In case it’s not too obvious, but we’re meant to interpret Wesch’s observations of Sorensen’s style and the failure of other’s to replicate his own success to mean that Wesch is reconsidering his original premise that traditional lecture-hall educational structures are doing a disservice to our students. I mean, look at how successful Sorensen is without any devices or special effects. What was it that failed with the others who employed Wesch’s blogging/videoing/small-group-simulation style while Sorensen warms-up and delivers year after year? The article abstractly notes the use of the word “wonder” in Wesch’s talks and forthcoming book.

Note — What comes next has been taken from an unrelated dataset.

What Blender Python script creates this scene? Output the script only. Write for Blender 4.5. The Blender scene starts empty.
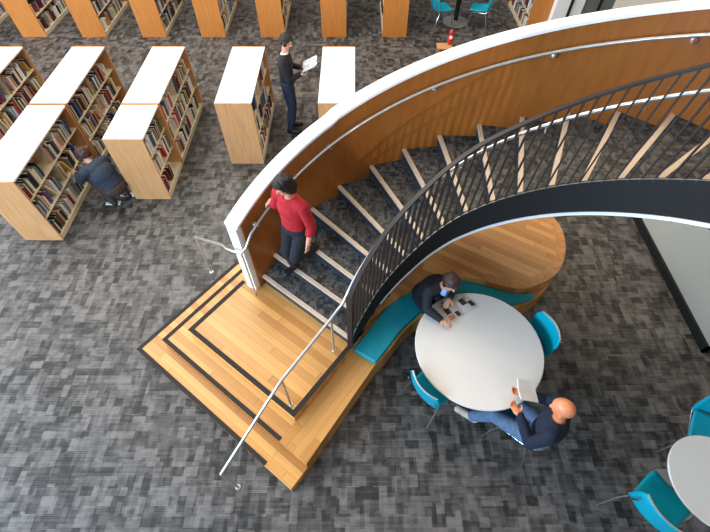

I’m beginning to wonder why organizations and the public are always looking for one-dimensional answers to complex problems. Look at the words in his original videos, “If these wall could talk what would they say?” The physical structure of the classroom/lecture hall is more than a literal impediment, it represents what no longer works in education: the passive absorption of knowledge. Wesch began by attacking the physical status quo of what higher education was supposed to look like and used emerging technology to forge a different path. But this was only the first part of the problem. The next part is that those “educators” who might adequately function in the passive lecture-hall style might not be well suited for a more interactive/technology-rich style. Put another way, if one is not a very good educator or is only living up to the status quo of the old system, then no amount of technology is going to make one a better teacher. This is why Sorensen can just plug away year after year. He’s not just going through the paces and living up to some artificial status quo. He’s a great teacher, who is right there with his students as they struggle through the concepts he’s trying to teach. By shear force of talent, he succeeds despite using a method that’s completely out of touch with his audience. This is no small thing. And it’s important to note that Sorensen succeeds because he relies on the one thing that every great teacher needs, with or without technology, the ability to connect and identify with their students. What’s broken in the lecture-hall style of higher education isn’t the lecture hall or the lack of YouTube, but the reliance of educators and organizations to hide behind the system and structure and do their job while failing their students literally and figuratively. It’s not enough to show up, deliver the content and grade the papers. With or without devices, education is about humans working together to collaboratively raise the understanding, capabilities and actions of one another.